(Stored data)
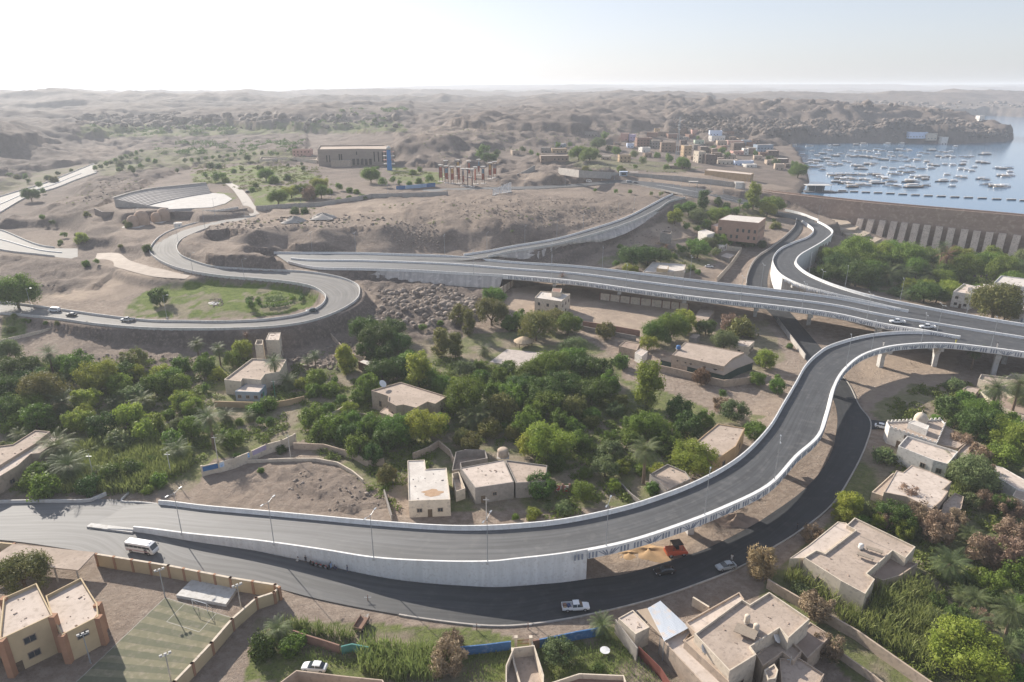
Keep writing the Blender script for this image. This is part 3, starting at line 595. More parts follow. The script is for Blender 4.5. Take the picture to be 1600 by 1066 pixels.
def pier(parent, c, u, wdt, top):
    """hammerhead pier: column that flares into a cross head"""
    g = float(Hq(c[0], c[1])) - .5; mb = MB(); rz = math.atan2(u[1], u[0]); z0 = top - 1.0
    mb.box((c[0], c[1], top - .55), (wdt, 1.7, 1.1), rz)
    for s in (-1, 1): mb.box((c[0] + s * u[0] * wdt * .3, c[1] + s * u[1] * wdt * .3, top + .12), (.9, .9, .26), rz)
    ca, sa = math.cos(rz), math.sin(rz); prof = [(1.05, .75, g), (1.05, .75, z0 - 2.4), (1.7, .8, z0 - .9), (min(2.6, wdt * .4), .83, z0 - .09)]
    V1 = []
    for hx, hy, z in prof:
        for a, b in ((-hx, -hy), (hx, -hy), (hx, hy), (-hx, hy)): V1.append((c[0] + a * ca - b * sa, c[1] + a * sa + b * ca, z))
    mb.add(V1, [(i * 4 + j, i * 4 + (j + 1) % 4, i * 4 + 4 + (j + 1) % 4, i * 4 + 4 + j) for i in range(3) for j in range(4)])
    mb.build('pier', conc, parent)
def near_idx(P, px, dz=1.1):
    X, Y = proj(P[:, 0], P[:, 1], P[:, 2] + dz); return X, Y
def idx_at(P, px, py):
    X, Y = near_idx(P, px); return int(np.argmin((X - px) ** 2 + (Y - py) ** 2))
def piers(parent, A, B, pts, d=2.0, which=1):
    for px, py in pts:
        P = B if which else A; i = idx_at(P, px, py); u = (B[i] - A[i])[:2]; w = np.linalg.norm(u); u = u / w; c = (A[i] + B[i]) / 2
        pier(parent, c, u, w - 3.4, c[2] - d + .05)
# ---- curved ramp in front: retaining wall at its low end, viaduct beyond
rampA = empty('curved_ramp', center(RA)[60], 0, 'wide curved grey ramp with white parapets rising through the foreground', 'flyover')
def rel(root):
    inv = Matrix.Translation(root.location).inverted()
    for ch in root.children: ch.matrix_parent_inverse = inv
A, B = RA
ribbon('carriageway', A, B, asph_mid, .02, rampA, cols=6)
iw = idx_at(B, 919, 859); iw2 = idx_at(A, 935, 799)
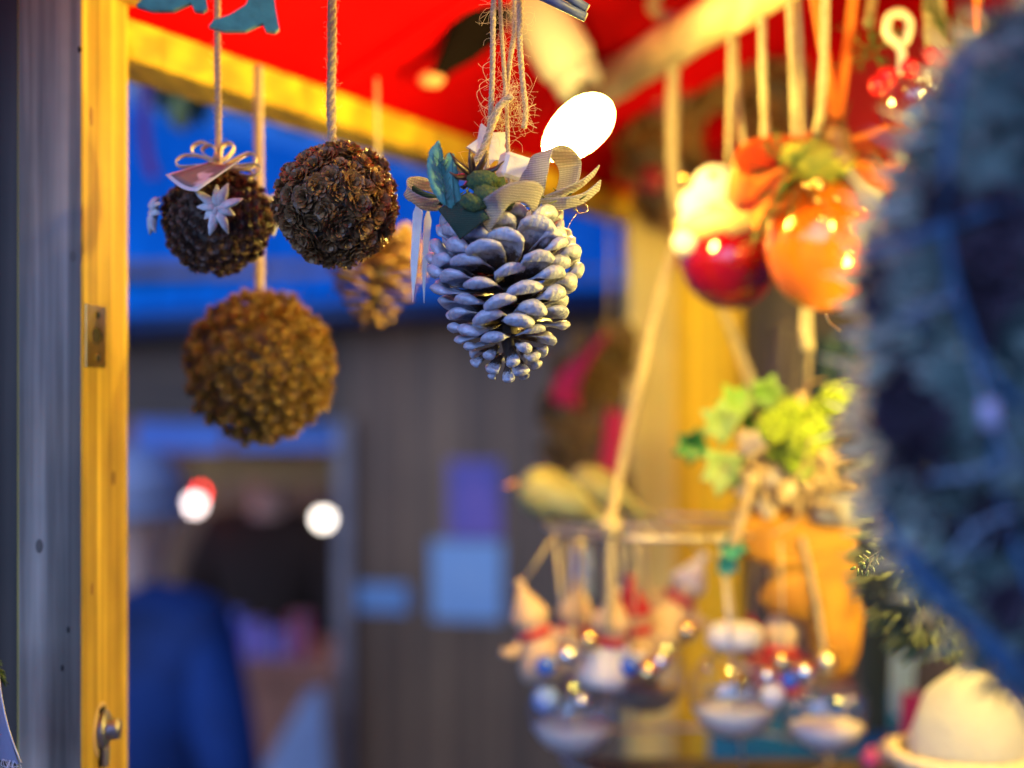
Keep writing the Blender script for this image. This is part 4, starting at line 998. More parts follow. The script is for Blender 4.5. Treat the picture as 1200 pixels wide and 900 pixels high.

▸ **Job**
Starting at the first line of the records above, set down each line exactly through the one that holds "iw = idx_at(B, 919, 859);". Omit pictures.

▸ **Correct response**
Keep writing the Blender script for this image. This is part 3, starting at line 595. More parts follow. The script is for Blender 4.5. Take the picture to be 1600 by 1066 pixels.
def pier(parent, c, u, wdt, top):
    """hammerhead pier: column that flares into a cross head"""
    g = float(Hq(c[0], c[1])) - .5; mb = MB(); rz = math.atan2(u[1], u[0]); z0 = top - 1.0
    mb.box((c[0], c[1], top - .55), (wdt, 1.7, 1.1), rz)
    for s in (-1, 1): mb.box((c[0] + s * u[0] * wdt * .3, c[1] + s * u[1] * wdt * .3, top + .12), (.9, .9, .26), rz)
    ca, sa = math.cos(rz), math.sin(rz); prof = [(1.05, .75, g), (1.05, .75, z0 - 2.4), (1.7, .8, z0 - .9), (min(2.6, wdt * .4), .83, z0 - .09)]
    V1 = []
    for hx, hy, z in prof:
        for a, b in ((-hx, -hy), (hx, -hy), (hx, hy), (-hx, hy)): V1.append((c[0] + a * ca - b * sa, c[1] + a * sa + b * ca, z))
    mb.add(V1, [(i * 4 + j, i * 4 + (j + 1) % 4, i * 4 + 4 + (j + 1) % 4, i * 4 + 4 + j) for i in range(3) for j in range(4)])
    mb.build('pier', conc, parent)
def near_idx(P, px, dz=1.1):
    X, Y = proj(P[:, 0], P[:, 1], P[:, 2] + dz); return X, Y
def idx_at(P, px, py):
    X, Y = near_idx(P, px); return int(np.argmin((X - px) ** 2 + (Y - py) ** 2))
def piers(parent, A, B, pts, d=2.0, which=1):
    for px, py in pts:
        P = B if which else A; i = idx_at(P, px, py); u = (B[i] - A[i])[:2]; w = np.linalg.norm(u); u = u / w; c = (A[i] + B[i]) / 2
        pier(parent, c, u, w - 3.4, c[2] - d + .05)
# ---- curved ramp in front: retaining wall at its low end, viaduct beyond
rampA = empty('curved_ramp', center(RA)[60], 0, 'wide curved grey ramp with white parapets rising through the foreground', 'flyover')
def rel(root):
    inv = Matrix.Translation(root.location).inverted()
    for ch in root.children: ch.matrix_parent_inverse = inv
A, B = RA
ribbon('carriageway', A, B, asph_mid, .02, rampA, cols=6)
iw = idx_at(B, 919, 859); iw2 = idx_at(A, 935, 799)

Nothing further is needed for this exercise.